Передо мною письма Пастернака, — его размашистый, широкий почерк, его всегда летящая и молодая душа, порыв, полет, Ахматова была права: сказала, что он вечно будет молод. А смерть всетаки пришла, захватила в самом расцвете. В письме от 28 мая 1959 г. пишет он: «И только этот баснословный год открыл мне эти душевные шлюзы» (возможность общения с Западом — он писал о «Фаусте» в Штутгарте, по немецки, вел переписку с Гейдельбергским Университетом, из Лондона предлагали ему написать о Рабингранате Тагоре, и т. п.). Да, «баснословный» год. Нобелевская премия, «Доктор Живаго», мировой успех, слава на Западе, глушение и издевательство на родине. Исключение из Союза Писателей, невозможность получить премию в Стокгольме, даже вынужденный отказ от нее! Какие-то издатели наживаются, а он сидит в своем Переделкине и вероятно еще Бога благодарит, что не находится в Тундрах Севера.

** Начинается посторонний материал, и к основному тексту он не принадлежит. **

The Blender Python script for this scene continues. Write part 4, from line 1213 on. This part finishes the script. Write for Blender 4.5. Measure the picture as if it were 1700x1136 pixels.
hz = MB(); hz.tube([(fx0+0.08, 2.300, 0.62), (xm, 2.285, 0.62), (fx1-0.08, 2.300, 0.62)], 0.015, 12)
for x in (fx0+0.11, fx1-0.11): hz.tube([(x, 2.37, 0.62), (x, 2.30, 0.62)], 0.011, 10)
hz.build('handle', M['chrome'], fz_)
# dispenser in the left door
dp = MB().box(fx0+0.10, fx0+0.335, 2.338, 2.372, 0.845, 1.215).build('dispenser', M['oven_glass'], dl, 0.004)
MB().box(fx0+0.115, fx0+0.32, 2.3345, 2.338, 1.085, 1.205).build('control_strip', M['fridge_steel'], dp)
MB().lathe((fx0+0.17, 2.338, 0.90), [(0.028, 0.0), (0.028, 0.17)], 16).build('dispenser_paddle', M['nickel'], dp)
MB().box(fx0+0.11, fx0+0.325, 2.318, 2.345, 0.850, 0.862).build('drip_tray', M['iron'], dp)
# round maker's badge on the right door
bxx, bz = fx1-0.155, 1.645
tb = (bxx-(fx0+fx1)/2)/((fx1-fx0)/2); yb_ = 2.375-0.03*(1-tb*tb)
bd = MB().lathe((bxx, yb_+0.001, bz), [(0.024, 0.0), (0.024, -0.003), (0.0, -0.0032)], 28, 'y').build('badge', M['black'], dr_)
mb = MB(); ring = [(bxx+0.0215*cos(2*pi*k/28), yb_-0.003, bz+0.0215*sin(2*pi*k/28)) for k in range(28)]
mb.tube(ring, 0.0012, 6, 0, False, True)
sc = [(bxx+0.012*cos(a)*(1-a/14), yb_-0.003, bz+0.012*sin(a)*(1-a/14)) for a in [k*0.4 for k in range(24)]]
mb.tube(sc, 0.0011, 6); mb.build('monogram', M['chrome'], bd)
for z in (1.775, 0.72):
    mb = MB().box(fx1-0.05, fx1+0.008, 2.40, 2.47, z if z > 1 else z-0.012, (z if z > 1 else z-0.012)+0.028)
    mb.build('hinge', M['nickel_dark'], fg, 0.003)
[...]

Но и «баснословный» этот год так недолог! «Вкушая, вкусих мало меду и се аз умираю». Последнее его письмо — 11 февр. 1960 года — день его рождения. Письмо полно энтузиазма, любви, полно и жажды творчества. Он пишет теперь пьесу. Я знал об этом и писал ему о трудностях формы, желая всяческого успеха. Он отвечает: «Но Вам, лично Вам, хочется мне сейчас… клятвенно пообещать и связать себя этой клятвой, что с завтрашнего дня все будет отложенно в сторону… работа закипит и сдвинется с мертвой точки».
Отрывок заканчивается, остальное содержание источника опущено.